マネージャー役をつとめていた夫が死体で見つかる。
彼女は夫を殺した(のか?)。
回想シーン。
ミステリ作家が机で執筆中。
はかどらなくて苦しんでいる様子。
優しい夫がそっと食事を運んでくる。
「少しは食べなきゃ身体に毒だよ」と気遣う夫。
「食べると眠くなるのッ! 邪魔しないでッ!」
ヒステリックに払いのける妻。
ばあん、とお盆がすっ飛ぶ。
うわ…。
女流作家のイメージってこうですよね。
うん、やっぱりこうでなくちゃ。
いいなあ。
(いったい何をうらやましがっているんだ?)
学生のころ、すごく人気のあったフォーク歌手が、
「失恋した女の子が童話作家になろうと思った」
みたいな内容の歌をうたっていて、
(ニュアンスが違うかな。

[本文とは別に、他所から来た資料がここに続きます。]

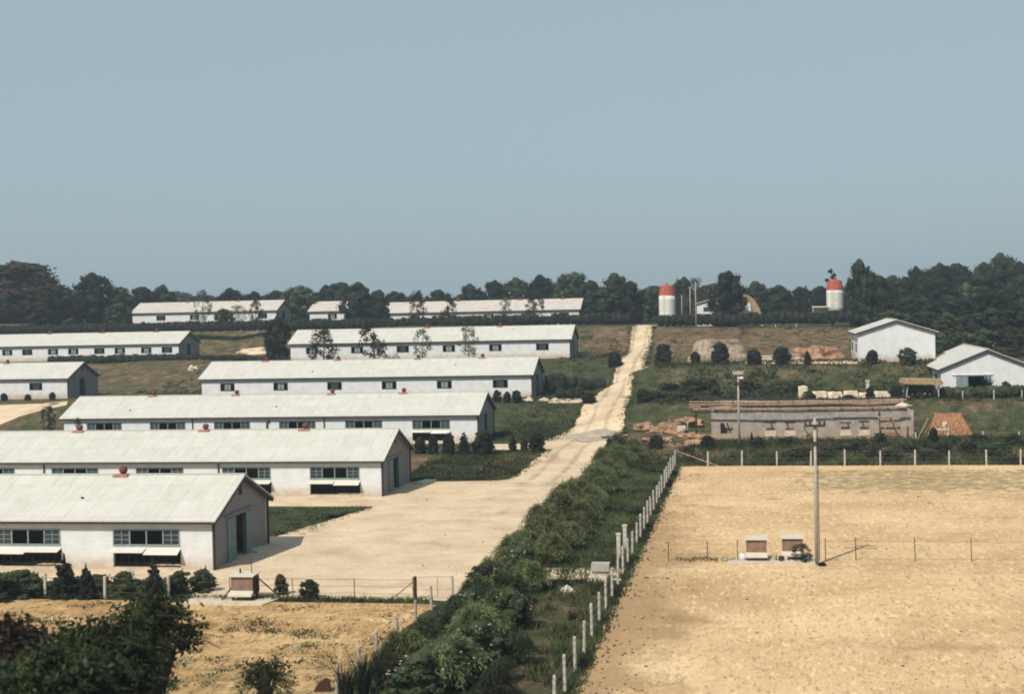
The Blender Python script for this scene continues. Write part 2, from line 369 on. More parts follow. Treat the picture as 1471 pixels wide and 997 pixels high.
XL = [(58.9,-62),(75.2,-62),(75.3,-25.8),(87.3,-23.3),(87.4,-62),(99.2,-62),(99.6,-23.6),(100.2,-18.3),(101,-17.4),(108,-16.9),(116.4,-16.5),(116.8,-22.5),(121.4,-22.7),(122.0,-18.2),(128,-17.8),(143.6,-16.6),(144,-20.5),(147.5,-20.5),(148,-16.6),(158,-15.9),(160.5,-17.6),(163,-17.6),(165,-16.2),(185,-16.6),(207,-17.2),(222,-17.4)]
XR = [(58.9,-12.7),(68,-12.2),(84,-12.05),(100,-12.2),(114,-12.0),(120,-11.2),(128,-11.9),(140,-12.1),(157,-12.9),(160,-10.4),(163,-9.8),(165.5,-12.4),(185,-13.4),(207,-14.3),(222,-14.5)]
def stepped(y): return interp(y, XL), interp(y, XR)
yy = []; t = 58.9
while t < 220: yy.append(t); t += .25
for k in XL: yy += [k[0]]
yy = sorted(set(round(v, 3) for v in yy))
rows_sheet('dirt_road', 'yard_dirt', [(y, *stepped(y)) for y in yy], 56, edge=lambda x, y: .30*sm(y, 60, 110)*sum(math.exp(-((x-interp(y, [(60, -17), (100, -14.8), (150, -14.4), (207, -15.9)])-o_)/.28)**2) for o_ in (-.85, .85))+.16*noise.noise((x*.22, y*.3, 2)))
def wl(x, y): return .13*(1-sm(y, 44, 58))+.02
def wr(x, y):
    return -.14+.34*sm(y, 84, 97)*(1-sm(y, 105, 109))*sm(x, -4, 5)
rows_sheet('left_field', 'weedy_dirt', [(y*.7, -64, -13.2+.3*noise.noise((y*.2, 0, 0))) for y in range(28, 84)], 50, .045, weed=wl, edge=lambda x, y: .10+.08*sm(y, 58, 40))
rows_sheet('right_field', 'field_dirt', [(y, -5.75, 62) for y in [12+.97*k for k in range(101)]], 70, .045, weed=wr, edge=lambda x, y: .42*(1-sm(x, -5.9, -.5))*(1-sm(y, 66, 95))+.2*(1-sm(x, -5.9, -4.2))+.10*(1-sm(abs(y-68.6), .6, 2.5))+sum(.30*math.exp(-((x-a_)/c_)**2-((y-b_)/d_)**2) for a_, b_, c_, d_ in ((-4.0, 53.2, 1.3, 1.0), (-3.2, 55.5, 1.6, .5), (-3.6, 88, 1.3, .5), (-2.0, 86.5, 1.6, .6), (-3.4, 92.5, .8, .4), (1.0, 90.5, 1.0, .35), (9, 75, 5, .35), (14, 66.5, 6, .6), (6, 52, 4, .8), (12, 83, 3, .5)))+.10*noise.noise((x*.12, y*.12, 7)))
rows_sheet('culvert_path', 'yard_dirt', [(y, -12.6, -6.0) for y in (63.6, 64.2, 65, 65.8, 66.4)], 12, .07)
def px_sheet(name, m, quads, off=.06):
    """ribbon between two pixel polylines on the terrain"""
    b = MB(); n = 10
    for (a, c) in quads:
        p, q = G(*a), G(*c)
        for k in range(n+1):
            r = p.lerp(q, k/n); b.v.append((r.x, r.y, H(r.x, r.y)+off))
    for j in range(len(quads)-1):
        for k in range(n): b.f.append((j*(n+1)+k, j*(n+1)+k+1, (j+1)*(n+1)+k+1, (j+1)*(n+1)+k))
    return tag(b.build(name, m, smooth=True), kind='structure')
px_sheet('left_track', 'yard_dirt', [((-30,584),(-30,622)), ((0,583),(0,612)), ((30,582),(28,600)), ((60,581),(60,591)), ((98,577),(96,583))])
px_sheet('upper_path', 'yard_dirt', [((925,569),(925,577)), ((950,569),(950,575)), ((975,570),(975,574)), ((996,571),(996,573.5))])
px_sheet('upper_terrace_path', 'yard_dirt', [((1070,520),(1070,524)), ((1150,519),(1150,524)), ((1232,519),(1232,524))])

# ------------------------------------------------------------------ barns
def wall_cut(b, a0, a1, z0, z1, holes, t0, t1, axis='x'):
    es = sorted(set([a0, a1]+[h[0] for h in holes]+[h[1] for h in holes])); es = [e for e in es if a0 <= e <= a1]
    for p, q in zip(es, es[1:]):
        if q-p < 1e-6: continue
        hs_ = sorted([(h[2], h[3]) for h in holes if h[0] <= p+1e-6 and h[1] >= q-1e-6]); z = z0
        for (u, v) in hs_+[(z1, z1)]:
            if u > z+1e-6:
                if axis == 'x': b.box(p, q, t0, t1, z, u)
                else: b.box(t0, t1, p, q, z, u)
            z = max(z, v)
WD = 7.8; OV = .35
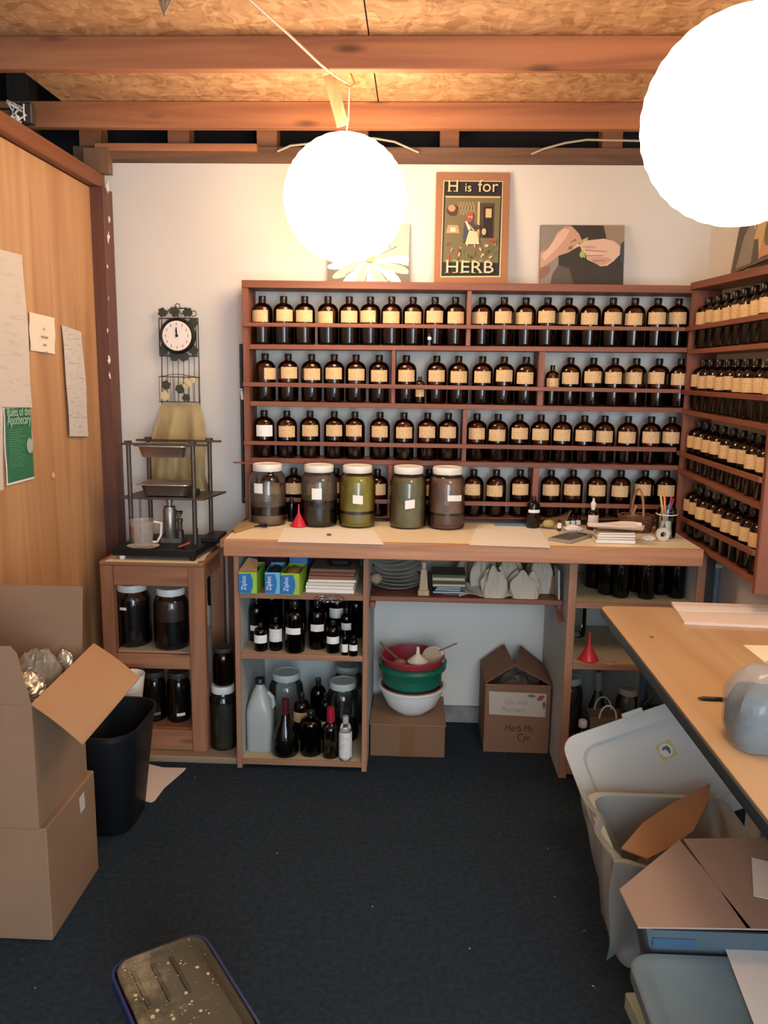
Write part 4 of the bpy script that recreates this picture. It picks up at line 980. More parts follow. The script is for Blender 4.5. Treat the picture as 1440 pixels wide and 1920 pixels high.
# sheath and scissors at the left end
t = thing('leather_sheath', 'tan pointed leather sheath lying at the left end of worktop', 'sheath', ct(432, 998))
sp_ = [ct(a, b, ZC+.001) for a, b in ((426, 997), (450, 984), (480, 979), (488, 986), (470, 991), (440, 1000))]
part('body', MB().prism([Vector((max(p.x, cx0+.002), p.y, p.z)) for p in sp_], (0, 0, .012)), mat('tan_leather', '9c8156', .7), t, bevel=.002)
q = ct(490, 986, ZC+.004)
q = Vector((q.x, q.y-.03, ZC+.006))
t = thing('garden_scissors', 'dark wire-handled scissors on the worktop before the first jar', 'scissors', q)
part('handles', MB().ring(q+Vector((.016, 0, 0)), .012, .0022, axis=(0, .3, 1)).ring(q+Vector((.014, .024, .0)), .011, .0022, axis=(0, -.2, 1)), M_IRON, t)
part('blades', MB().bar(q+Vector((0, 0, 0)), q+Vector((-.05, .022, 0)), .006, .002).bar(q+Vector((0, .02, 0)), q+Vector((-.05, .004, .002)), .006, .002), M_IRON, t)
# bag with vials
q = Vector((at(1040, 965, y=3.33).x, 3.33, ZC))
t = thing('plastic_bag', 'clear plastic bag of yellow vials leaning among worktop clutter', 'bag', q)
part('film', MB().prism([q+Vector(v) for v in ((-.045, 0, .006), (.03, 0, .004), (.075, .03, .075), (.035, .03, .055), (-.02, .02, .04))], (0, .012, .0)), M_FILM, t)
part('contents', MB().crumple(q+Vector((-.022, .006, .022)), (.05, .03, .036), 6, .2), mat('yellow_vials', 'a8995f', .5), t)
bottle('tiny_vial', 'tiny black-capped vial with white label before the clear bag', r=.0085, H=.05, glassm=M_CLEAR, lab=M_PLAINW, lz=(.05, .14), la=1.2, fill=.5, liq=mat('vial_dark', '26201c', .5), loc=(q.x+.015, q.y-.035, ZC+.001))
for k in range(3):
    x = at((1064, 1075, 1086)[k], 975, y=3.37).x
    bottle('tiny_vial', 'tiny dark vial, %s of three in a cluster behind worktop papers' % ORD[k], r=.010, H=.052, glassm=M_AMBER, lab=M_PLAINW, lz=(.04, .12), la=1.1, fill=.5, loc=(x, 3.37+.01*k, ZC+.001))
q = Vector((at(1075, 985, y=3.30).x, 3.30, ZC+.0015)); solo('crumpled_wrapper', MB().crumple(q+Vector((0, 0, .010)), (.07, .035, .024), 9, .5), M_PAPER, 'crumpled white wrapper lying behind the calculator', 'wrapper', q, smooth=0)
# calculator
c4 = [ct(a, b, ZC+.0022) for a, b in ((1035, 1014), (1078, 1021), (1106, 1003), (1063, 997))]
c = sum(c4, Vector())/4; an = math.atan2((c4[1]-c4[0]).y, (c4[1]-c4[0]).x)
t = thing('calculator', 'small grey calculator lying at an angle near the worktop edge', 'calculator', c, an)
cw, chh = (c4[1]-c4[0]).length, (c4[2]-c4[1]).length*.9
cb = part('body', MB().loft([(cw, chh, .006, 0), (cw, chh, .006, .007), (cw*.96, chh*.96, .006, .0085)]), mat('calc_grey', '9a948c', .4), t, local=True)
part('screen', MB().box(-cw*.42, cw*.42, chh*.22, chh*.42, .0087, .0092), mat('calc_screen', '4f5048', .2), t, local=True)
for i in range(4):
    for j in range(5):
        part('key', MB().box(-cw*.4+cw*.21*i, -cw*.4+cw*.21*i+cw*.15, -chh*.42+chh*.12*j, -chh*.42+chh*.12*j+chh*.08, .0087, .0098), mat('calc_key', '4a4642', .5), cb, local=True)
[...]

違ってたらすみません)
当時まだ作家でもなく失恋もしてなかったわたしは、
へええ、と感心して聴いていました。
つまりイメージってそういうものなんだな、と。
少し前に、やはりTVで、
作家の塩野七生さんが紹介されていました。
イタリアのお宅で、お仕事中の短い映像。
机の上に資料をひろげて、
背後の壁にはメモや写真が貼ってあって。
カメラはそれを机の前の離れた位置から撮っていた。
え?
そうか。机の前があいているんだ。
映画やドラマでは必ずそうですよね。
背後は革装の全集本の並んだ書棚だったり、
天井までガラス張りの窓だったりして、
デスクの前は広々とあいている。
そこにどーんと応接セットがあったりする。
映画ならそうしないと「絵」にならないでしょうけど…。
机は「壁に向かって置く」ものだと
小さい頃から信じて疑わなかったわたしは、
前があいてると落ちつかないんじゃないかと思います。
現状は、背後だって1メートル半しかあいていません。
マホガニーの本棚はいっこもない。
応接セットもフロアスタンドもない。
たとえスランプでも、ごはんはきっちり食べます。
お盆を「ばあん」なんて、やりませんよ。
ちょっと右を向くと、窓の外に木が見えて、
そのむこうに空が見える。
応接セットはいらないけど空は必要だと思う。
太陽光発電で動いているのかもしれない、わたし。